Ele reforça ainda que o desmantelamento das políticas ambientais resultou em recordes de desmatamento e queimadas no país, o avanço das invasões sobre as áreas protegidas e da grilagem de terras. No ano passado, a taxa de desmatamento na Amazônia chegou a 13 mil km2, o terceiro recorde sucessivo e o maior número em 16 anos.
“Essa redução tem consequências gravíssimas. De 2018 a 2021, observamos um aumento de 149% no desmatamento em Unidades de Conservação federais e de mais de 34 % em Terras Indígenas. No Bioma Pantanal, a redução da superfície de água teve um aumento de 27,9% no mesmo período”, ressalta Oviedo.
Destaques do relatório
- Os resultados mostram a queda na execução orçamentária do Serviço Florestal Brasileiro (SFB), especialmente no período de implementação do Código Florestal. Entre 2018 e 2019, os valores destinados ao órgão foram reduzidos de R$ 147,5 milhões para R$ 85,1 milhões (queda de 27,2%). Os valores dos anos seguintes continuaram caindo, chegando a um patamar de R$ 51,46 para o ano de 2022. Entre 2019 e 2022, houve uma nova queda na dotação inicial destinada ao órgão de 39,6%.
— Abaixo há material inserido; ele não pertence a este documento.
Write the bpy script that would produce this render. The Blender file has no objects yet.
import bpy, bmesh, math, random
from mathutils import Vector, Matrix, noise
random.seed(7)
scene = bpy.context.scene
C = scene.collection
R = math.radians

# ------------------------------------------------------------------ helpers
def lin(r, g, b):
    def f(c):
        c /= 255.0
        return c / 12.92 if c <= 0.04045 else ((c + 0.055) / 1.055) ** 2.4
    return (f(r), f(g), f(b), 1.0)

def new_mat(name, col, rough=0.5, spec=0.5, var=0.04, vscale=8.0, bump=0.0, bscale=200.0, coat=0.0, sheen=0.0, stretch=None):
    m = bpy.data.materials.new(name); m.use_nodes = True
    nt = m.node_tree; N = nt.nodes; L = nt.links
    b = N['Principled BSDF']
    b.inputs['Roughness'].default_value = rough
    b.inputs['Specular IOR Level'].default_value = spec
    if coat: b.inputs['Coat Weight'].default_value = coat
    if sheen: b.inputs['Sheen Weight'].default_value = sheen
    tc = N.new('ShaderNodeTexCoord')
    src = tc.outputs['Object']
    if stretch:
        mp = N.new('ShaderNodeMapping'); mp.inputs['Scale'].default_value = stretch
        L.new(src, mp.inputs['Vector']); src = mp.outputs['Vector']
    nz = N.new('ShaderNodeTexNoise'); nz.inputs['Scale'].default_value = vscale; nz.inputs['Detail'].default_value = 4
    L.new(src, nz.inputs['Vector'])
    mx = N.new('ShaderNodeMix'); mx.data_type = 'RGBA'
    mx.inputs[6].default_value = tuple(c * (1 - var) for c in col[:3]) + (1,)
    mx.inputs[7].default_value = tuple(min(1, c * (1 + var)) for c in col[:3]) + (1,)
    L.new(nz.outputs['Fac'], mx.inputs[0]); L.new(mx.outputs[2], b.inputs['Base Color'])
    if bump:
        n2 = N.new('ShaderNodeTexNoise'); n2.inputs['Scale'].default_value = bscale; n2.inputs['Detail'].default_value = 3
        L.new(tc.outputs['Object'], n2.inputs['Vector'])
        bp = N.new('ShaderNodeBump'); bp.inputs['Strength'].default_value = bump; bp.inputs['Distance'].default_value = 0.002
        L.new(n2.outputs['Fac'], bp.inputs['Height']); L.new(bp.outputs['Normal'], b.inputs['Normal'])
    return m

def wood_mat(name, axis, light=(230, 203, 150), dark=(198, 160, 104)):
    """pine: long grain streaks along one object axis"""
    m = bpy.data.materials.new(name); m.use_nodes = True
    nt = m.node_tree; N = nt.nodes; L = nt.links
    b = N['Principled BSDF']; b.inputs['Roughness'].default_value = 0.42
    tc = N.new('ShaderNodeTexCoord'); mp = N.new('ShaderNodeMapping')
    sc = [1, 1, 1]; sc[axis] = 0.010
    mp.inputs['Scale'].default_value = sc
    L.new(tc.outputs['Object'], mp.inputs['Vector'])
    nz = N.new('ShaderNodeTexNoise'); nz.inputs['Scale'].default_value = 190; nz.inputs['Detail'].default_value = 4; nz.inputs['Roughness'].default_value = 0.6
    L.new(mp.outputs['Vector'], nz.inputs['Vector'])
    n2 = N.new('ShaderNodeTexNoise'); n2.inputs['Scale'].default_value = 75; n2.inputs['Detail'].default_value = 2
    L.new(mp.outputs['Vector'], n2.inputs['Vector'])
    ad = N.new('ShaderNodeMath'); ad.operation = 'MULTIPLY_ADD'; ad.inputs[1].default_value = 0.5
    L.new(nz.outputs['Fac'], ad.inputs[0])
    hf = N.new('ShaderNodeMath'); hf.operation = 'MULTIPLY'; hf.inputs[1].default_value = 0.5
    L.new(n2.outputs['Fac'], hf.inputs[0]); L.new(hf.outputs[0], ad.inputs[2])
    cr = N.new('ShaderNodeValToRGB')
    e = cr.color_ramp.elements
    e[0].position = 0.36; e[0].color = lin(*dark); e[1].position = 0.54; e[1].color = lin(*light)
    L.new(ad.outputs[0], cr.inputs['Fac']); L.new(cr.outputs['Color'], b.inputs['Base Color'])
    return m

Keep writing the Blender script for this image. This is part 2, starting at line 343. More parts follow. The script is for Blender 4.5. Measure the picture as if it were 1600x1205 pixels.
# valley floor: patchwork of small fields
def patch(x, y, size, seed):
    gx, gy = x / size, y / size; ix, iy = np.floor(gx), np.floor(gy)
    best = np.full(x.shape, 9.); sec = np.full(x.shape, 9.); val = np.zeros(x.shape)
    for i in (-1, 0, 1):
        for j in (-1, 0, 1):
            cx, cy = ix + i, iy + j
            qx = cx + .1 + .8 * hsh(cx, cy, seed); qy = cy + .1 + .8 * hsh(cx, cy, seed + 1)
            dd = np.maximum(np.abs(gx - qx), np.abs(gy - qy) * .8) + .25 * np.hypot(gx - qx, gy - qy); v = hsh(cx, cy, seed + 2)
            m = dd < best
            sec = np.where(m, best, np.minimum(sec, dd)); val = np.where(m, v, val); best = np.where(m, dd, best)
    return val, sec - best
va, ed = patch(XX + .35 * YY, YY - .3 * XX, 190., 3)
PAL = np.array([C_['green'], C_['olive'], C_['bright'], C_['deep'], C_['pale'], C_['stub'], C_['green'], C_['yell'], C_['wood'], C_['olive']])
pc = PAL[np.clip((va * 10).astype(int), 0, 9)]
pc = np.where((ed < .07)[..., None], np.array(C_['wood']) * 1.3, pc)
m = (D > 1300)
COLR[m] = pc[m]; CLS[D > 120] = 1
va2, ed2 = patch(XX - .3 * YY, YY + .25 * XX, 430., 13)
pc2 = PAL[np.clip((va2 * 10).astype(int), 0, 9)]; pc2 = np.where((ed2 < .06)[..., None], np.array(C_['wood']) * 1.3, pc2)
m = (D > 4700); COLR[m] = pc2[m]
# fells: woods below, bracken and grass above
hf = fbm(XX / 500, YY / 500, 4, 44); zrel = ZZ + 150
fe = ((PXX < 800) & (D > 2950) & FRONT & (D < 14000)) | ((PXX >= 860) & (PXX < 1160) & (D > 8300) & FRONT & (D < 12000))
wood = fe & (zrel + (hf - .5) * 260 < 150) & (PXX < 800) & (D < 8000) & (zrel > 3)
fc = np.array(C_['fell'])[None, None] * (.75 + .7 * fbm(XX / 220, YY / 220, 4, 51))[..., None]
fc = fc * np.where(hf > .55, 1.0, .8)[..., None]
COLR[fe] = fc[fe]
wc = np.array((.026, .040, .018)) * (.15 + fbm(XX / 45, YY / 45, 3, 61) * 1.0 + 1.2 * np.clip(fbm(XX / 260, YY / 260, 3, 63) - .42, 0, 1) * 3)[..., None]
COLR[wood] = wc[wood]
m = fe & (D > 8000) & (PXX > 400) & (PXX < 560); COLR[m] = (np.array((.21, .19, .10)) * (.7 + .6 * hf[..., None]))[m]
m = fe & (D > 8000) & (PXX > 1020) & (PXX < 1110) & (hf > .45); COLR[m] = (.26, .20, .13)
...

- A Funai apresentou em 2021 a menor dotação inicial do período analisado, com uma redução quando comparamos o maior orçamento da série histórica, que atinge 43%. Entre 2018 e 2022, houve redução de quase um quarto dos recursos destinados ao órgão, de R$ 715,7 milhões para R$ 561,6 milhões.
- O Inpe, responsável por uma das principais medidas que reduziu o desmatamento em 83%, entre os anos de 2004 a 2012, já sofreu redução de 74% em suas despesas (dotação inicial).
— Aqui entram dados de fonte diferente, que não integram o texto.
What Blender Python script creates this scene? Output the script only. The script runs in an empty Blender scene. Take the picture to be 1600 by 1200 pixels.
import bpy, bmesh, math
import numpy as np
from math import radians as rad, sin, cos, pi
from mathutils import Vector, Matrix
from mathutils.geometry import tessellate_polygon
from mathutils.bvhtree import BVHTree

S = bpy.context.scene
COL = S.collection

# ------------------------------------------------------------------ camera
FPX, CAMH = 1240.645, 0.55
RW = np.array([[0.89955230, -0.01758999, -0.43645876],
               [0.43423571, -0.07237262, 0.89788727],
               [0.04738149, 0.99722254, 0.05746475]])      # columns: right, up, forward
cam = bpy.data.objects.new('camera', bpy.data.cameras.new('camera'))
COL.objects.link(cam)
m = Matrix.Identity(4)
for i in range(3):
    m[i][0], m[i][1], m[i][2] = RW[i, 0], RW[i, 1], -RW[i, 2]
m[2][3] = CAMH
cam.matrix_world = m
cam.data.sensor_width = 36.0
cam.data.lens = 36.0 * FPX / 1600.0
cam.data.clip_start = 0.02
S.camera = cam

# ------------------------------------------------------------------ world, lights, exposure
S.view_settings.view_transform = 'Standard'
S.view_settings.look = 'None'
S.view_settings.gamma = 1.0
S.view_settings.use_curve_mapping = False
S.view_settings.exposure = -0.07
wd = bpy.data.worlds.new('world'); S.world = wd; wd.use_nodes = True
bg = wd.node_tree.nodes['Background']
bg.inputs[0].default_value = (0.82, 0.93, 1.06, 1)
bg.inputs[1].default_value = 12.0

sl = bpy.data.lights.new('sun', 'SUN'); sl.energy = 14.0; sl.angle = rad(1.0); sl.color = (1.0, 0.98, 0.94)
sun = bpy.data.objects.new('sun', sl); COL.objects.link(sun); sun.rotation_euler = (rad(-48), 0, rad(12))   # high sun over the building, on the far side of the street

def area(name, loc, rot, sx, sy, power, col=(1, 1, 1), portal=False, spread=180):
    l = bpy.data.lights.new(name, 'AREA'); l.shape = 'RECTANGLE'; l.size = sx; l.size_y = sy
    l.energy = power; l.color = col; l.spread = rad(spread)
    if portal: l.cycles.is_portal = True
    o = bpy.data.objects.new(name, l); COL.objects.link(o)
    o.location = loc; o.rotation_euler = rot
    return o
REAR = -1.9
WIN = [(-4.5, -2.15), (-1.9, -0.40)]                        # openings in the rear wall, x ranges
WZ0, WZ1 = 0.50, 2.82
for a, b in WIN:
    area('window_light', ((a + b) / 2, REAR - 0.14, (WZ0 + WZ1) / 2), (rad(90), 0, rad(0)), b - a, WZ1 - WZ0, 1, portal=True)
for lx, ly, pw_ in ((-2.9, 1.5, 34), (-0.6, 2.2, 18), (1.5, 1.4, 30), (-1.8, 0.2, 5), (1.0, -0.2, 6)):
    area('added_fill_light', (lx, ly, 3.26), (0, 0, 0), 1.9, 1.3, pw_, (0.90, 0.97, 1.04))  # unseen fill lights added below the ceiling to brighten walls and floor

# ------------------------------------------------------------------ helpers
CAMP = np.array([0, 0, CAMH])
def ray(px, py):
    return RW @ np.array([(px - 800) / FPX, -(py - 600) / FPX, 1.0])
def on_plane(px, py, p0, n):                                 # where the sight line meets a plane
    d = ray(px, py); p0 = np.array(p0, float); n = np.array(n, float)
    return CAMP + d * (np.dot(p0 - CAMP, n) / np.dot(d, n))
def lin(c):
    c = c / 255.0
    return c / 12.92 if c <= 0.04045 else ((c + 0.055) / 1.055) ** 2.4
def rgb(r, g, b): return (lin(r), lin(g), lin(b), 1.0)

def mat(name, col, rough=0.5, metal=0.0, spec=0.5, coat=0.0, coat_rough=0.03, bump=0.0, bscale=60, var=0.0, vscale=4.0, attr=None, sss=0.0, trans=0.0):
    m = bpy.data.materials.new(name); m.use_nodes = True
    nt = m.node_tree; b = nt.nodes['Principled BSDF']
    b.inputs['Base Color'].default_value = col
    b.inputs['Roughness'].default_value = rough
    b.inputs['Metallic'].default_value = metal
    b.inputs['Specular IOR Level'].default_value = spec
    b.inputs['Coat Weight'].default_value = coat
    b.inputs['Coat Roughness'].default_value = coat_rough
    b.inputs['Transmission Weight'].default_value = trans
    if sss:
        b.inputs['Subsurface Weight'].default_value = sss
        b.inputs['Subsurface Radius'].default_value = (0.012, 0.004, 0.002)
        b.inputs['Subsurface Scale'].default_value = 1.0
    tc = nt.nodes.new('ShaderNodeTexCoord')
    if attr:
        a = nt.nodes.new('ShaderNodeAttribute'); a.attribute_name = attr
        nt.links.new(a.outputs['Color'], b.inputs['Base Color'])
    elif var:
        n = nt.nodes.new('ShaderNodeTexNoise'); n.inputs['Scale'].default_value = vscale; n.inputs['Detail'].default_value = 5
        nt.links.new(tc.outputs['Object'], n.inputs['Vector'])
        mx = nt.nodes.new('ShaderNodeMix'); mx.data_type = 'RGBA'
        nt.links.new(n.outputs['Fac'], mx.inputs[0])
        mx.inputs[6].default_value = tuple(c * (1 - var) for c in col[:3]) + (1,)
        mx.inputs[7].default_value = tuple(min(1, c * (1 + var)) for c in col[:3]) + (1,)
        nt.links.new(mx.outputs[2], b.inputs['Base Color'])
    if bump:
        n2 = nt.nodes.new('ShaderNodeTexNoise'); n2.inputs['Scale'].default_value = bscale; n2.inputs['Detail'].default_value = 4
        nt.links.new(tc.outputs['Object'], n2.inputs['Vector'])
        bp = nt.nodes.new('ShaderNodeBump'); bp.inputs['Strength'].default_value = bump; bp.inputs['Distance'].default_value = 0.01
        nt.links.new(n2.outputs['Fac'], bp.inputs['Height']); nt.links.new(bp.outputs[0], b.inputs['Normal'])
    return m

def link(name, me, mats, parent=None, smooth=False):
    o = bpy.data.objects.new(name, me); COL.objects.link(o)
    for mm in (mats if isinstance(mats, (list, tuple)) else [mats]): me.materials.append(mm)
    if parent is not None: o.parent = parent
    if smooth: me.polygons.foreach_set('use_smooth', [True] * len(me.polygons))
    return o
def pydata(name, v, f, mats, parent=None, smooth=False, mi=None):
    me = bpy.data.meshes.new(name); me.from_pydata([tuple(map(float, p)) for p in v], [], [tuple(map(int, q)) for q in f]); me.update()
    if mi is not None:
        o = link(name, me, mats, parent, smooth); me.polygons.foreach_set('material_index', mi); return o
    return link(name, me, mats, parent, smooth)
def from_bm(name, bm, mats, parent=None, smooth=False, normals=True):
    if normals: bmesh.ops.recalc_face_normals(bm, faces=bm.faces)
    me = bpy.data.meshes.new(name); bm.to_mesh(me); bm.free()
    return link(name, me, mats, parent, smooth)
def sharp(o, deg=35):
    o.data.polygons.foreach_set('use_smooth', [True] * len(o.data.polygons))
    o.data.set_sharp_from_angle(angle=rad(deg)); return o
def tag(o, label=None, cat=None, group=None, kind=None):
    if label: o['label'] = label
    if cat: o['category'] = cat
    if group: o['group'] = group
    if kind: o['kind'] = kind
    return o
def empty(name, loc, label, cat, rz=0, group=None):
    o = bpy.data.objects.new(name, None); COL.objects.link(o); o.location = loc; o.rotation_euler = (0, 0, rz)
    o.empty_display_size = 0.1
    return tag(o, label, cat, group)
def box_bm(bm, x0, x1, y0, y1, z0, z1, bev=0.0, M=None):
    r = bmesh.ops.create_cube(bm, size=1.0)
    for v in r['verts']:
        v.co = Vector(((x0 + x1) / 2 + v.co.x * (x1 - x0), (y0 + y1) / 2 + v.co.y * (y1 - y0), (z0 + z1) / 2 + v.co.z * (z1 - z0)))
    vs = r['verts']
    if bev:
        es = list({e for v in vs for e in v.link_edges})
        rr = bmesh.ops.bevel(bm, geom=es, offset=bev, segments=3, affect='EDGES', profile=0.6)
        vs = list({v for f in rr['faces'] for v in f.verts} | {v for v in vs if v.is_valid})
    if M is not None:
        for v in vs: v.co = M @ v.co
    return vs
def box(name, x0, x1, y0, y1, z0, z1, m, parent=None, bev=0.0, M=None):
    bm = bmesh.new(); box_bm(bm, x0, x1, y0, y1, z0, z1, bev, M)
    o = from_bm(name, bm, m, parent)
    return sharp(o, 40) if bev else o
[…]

- O orçamento voltado às indenizações, à demarcação dos territórios e à promoção das comunidades quilombolas para o Brasil é irrisório, acumulando uma redução de 100%. O mesmo para a demarcação das TIs, que já reduziu 71%.
- Com relação à gestão das TIs e UCs, hoje o país investe R$ 17,00 por hectare de TI e R$ 7,00 por hectare de UC.